Visioni

Yannick Bellon, la cineasta che sapeva cogliere il femminile

Yannick Bellon, la cineasta che sapeva cogliere il femminileA destra, Yannick Bellon

Cinema Scomparsa a Parigi a 95 anni, aveva vinto nel 1948 il Leone d’oro a Venezia con «Goémons». Da «L’amour violé» a «La femme de Jean»nei suoi film metteva al centro le donne

Pubblicato più di 5 anni faEdizione del 5 giugno 2019

Nel 1948 con Goémons, il suo film d’esordio, Yannick Bellon aveva vinto il Leone d’oro alla Mostra del cinema di Venezia per il miglior documentario, a quel racconto di vite al lavoro, aspre, in lotta col raccolto delle alghe nere sull’isola bretone di Béniguet, la regista allora ventiquattrenne aveva dedicato tre anni filmando tra il 1945 e il 1947 la coppia protagonista e il loro figlioletto. Nelle sue immagini coglieva i gesti quotidiani, la fatica, i pasti in comune, la miseria, la tristezza di quelle esistenze che strideva con la bellezza del paesaggio. E il documentario è la forma che caratterizza la prima parte della sua carriera, da Varsovie quand même (1955), sulla rinascita della città distrutta dopo la guerra a Colette (1952), ritratto della scrittrice francese – «Colette accolse l’idea del film senza difficoltà; nel corso dell’intera lavorazione dimostrò uno spirito di collaborazione esemplare … Accettò anche di leggere il testo lei stessa, interpretando il ruolo da vera attrice» diceva Bellon del film.

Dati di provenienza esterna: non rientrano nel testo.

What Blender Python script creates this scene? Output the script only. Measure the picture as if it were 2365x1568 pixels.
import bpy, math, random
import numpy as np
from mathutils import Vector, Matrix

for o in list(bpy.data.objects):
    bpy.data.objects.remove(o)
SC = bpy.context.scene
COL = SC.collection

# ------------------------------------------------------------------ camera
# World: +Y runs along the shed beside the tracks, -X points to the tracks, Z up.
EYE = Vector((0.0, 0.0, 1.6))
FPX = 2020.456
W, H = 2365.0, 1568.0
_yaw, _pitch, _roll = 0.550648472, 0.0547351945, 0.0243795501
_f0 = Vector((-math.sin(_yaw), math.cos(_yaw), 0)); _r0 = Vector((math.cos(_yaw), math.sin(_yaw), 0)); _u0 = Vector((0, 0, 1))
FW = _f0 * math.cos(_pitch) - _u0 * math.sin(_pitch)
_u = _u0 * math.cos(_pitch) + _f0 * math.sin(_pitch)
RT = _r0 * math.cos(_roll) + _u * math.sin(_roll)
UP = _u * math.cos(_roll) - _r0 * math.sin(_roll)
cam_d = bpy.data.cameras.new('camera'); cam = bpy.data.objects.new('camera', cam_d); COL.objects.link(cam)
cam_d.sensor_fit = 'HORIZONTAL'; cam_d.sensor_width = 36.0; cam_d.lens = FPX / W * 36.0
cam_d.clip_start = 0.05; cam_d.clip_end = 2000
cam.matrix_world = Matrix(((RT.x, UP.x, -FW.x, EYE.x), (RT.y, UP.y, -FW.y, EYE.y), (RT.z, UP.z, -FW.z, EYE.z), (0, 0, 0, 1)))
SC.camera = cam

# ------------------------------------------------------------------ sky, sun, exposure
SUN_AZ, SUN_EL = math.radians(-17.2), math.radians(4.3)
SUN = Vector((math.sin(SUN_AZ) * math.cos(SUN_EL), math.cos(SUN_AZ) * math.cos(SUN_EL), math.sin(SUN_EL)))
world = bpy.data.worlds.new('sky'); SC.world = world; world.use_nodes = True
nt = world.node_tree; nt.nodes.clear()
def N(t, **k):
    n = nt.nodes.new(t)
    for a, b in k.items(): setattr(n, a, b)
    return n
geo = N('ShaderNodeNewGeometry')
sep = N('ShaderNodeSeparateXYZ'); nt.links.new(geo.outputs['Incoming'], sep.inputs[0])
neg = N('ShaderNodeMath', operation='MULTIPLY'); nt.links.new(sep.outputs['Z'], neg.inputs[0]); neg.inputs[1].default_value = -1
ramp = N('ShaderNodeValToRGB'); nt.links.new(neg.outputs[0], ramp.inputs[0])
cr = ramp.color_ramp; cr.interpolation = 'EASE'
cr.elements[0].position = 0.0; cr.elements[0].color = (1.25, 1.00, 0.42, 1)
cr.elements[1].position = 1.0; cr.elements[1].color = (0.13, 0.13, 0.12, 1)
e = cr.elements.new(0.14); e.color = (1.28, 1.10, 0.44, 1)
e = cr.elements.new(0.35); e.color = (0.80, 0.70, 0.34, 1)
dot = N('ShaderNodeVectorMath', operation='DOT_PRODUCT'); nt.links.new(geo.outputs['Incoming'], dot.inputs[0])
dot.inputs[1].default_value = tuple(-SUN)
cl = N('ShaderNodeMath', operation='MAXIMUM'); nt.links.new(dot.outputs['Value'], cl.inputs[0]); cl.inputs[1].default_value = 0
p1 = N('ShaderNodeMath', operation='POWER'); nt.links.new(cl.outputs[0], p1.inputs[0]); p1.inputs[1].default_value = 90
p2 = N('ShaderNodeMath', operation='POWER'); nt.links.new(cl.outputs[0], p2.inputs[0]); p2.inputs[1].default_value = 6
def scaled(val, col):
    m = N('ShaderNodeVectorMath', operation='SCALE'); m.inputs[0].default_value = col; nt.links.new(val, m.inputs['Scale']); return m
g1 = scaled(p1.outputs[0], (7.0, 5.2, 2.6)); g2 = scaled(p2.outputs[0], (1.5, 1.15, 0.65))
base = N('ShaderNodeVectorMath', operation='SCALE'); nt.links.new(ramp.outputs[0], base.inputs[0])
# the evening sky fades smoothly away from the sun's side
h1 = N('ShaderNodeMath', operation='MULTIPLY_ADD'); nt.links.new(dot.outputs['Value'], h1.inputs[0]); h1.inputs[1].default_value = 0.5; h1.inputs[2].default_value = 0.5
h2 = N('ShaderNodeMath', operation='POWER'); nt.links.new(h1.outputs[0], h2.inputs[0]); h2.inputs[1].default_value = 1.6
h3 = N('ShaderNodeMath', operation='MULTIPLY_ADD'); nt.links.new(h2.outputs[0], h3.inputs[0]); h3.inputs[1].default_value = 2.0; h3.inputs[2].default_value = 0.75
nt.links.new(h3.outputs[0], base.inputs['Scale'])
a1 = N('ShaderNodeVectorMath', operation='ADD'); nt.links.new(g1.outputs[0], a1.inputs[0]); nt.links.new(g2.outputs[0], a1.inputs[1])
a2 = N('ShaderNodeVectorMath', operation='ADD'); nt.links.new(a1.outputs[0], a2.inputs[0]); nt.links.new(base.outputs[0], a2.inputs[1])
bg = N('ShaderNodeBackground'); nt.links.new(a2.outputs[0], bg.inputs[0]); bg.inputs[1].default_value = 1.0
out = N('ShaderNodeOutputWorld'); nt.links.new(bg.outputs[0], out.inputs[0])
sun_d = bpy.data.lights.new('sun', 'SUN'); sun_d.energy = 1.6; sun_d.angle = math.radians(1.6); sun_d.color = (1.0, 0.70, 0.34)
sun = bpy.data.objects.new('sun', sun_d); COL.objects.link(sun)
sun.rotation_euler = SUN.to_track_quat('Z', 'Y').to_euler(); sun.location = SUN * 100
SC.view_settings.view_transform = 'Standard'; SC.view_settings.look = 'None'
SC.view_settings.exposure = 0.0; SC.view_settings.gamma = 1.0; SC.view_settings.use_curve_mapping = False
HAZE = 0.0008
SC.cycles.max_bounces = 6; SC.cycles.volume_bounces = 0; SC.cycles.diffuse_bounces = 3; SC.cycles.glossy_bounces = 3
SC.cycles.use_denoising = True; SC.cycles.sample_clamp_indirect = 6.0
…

NEGLI ANNI Sessanta continua a confrontarsi con la letteratura ideando la serie televisiva Bibliothèque de poche, e fonda la propria casa di produzione, les Films de l’équinoxe con cui realizza il suo primo lungometraggio, Quelque part quelqu’un (1972), interpretato da Roland Dubillard e dalla sorella della regista, Loleh Bellon, l’incontro di destini e personaggi diversi sullo sfondo di una Parigi in mutazione. Il film sarà un insuccesso all’opposto del seguente La Femme de Jean (1974), ritratto di una donna che ritrova sé stessa dopo la fine del matrimonio tornando a essere Nadine – questo il nome della protagonista – invece che «La moglie di Jean». In una critica dell’epoca («Le Monde») si legge: «Il film è realizzato da una donna con una donna protagonista, e illumina la condizione femminile nel matrimonio senza essere né didattico né di parte. La lezione di Bellon è essenzialmente morale e vale per gli uomini e per le donne».

Da allora le figure femminili occuperanno con decisione i suoi fotogrammi anche se è solo col film successivo che Bellon viene riconosciuta come una delle pioniere del cinema femminista in Francia: L’Amour violé (1978) nel quale affronta la violenza sessuale a partire dal «dopo», da quello che accade nella vita della vittima, una giovane infermiera dopo uno stupro di gruppo – nel cast Nathalie Nell, Daniel Auteuil, Pierre Arditi. «Ho messo al centro dei miei film alcuni aspetti legati alla realtà delle donne e alla loro condizione perché me ne sento parte» diceva Bellon, anche montatrice oltre che produttrice, scomparsa domenica scorsa a Parigi a 95 anni – era nata a Biarritz il 6 aprile del 1924 in un famiglia di artisti, l’archivio della madre Denise Bellon, fotografa surrealista era all’origine del film che Bellon aveva realizzato insieme a Chris Marker, Le souvenir d’un avenir (2001).

DA QUI, dalle donne, il suo sguardo riusciva a cogliere gli aspetti più complessi della società e del suo tempo, reinventando la militanza nei sentimenti, come avviene in film quali Jamais plus toujours (1976) in cui gli oggetti narrano l’intimità delle esistenze e il passare degli anni, o in figure come quella del commissario bisessuale – interpretato Victor Lanoux in La Triche (1984), e ancora nell’ecologista che lotta per creare una riserva ecologica riservata agli uccelli in L’Affût (1992). «Fare film significa per me esprimere delle emozioni, essere nel cuore della vita, che è molteplice. Mi sembra importante per questo sia raccontare una rivolta o la conquista di una nuova consapevolezza che esprimere la dualità degli individui e dei sentimenti amorosi. Io voglio essere aperta a tutto». La grande scommessa del suo essere cineasta.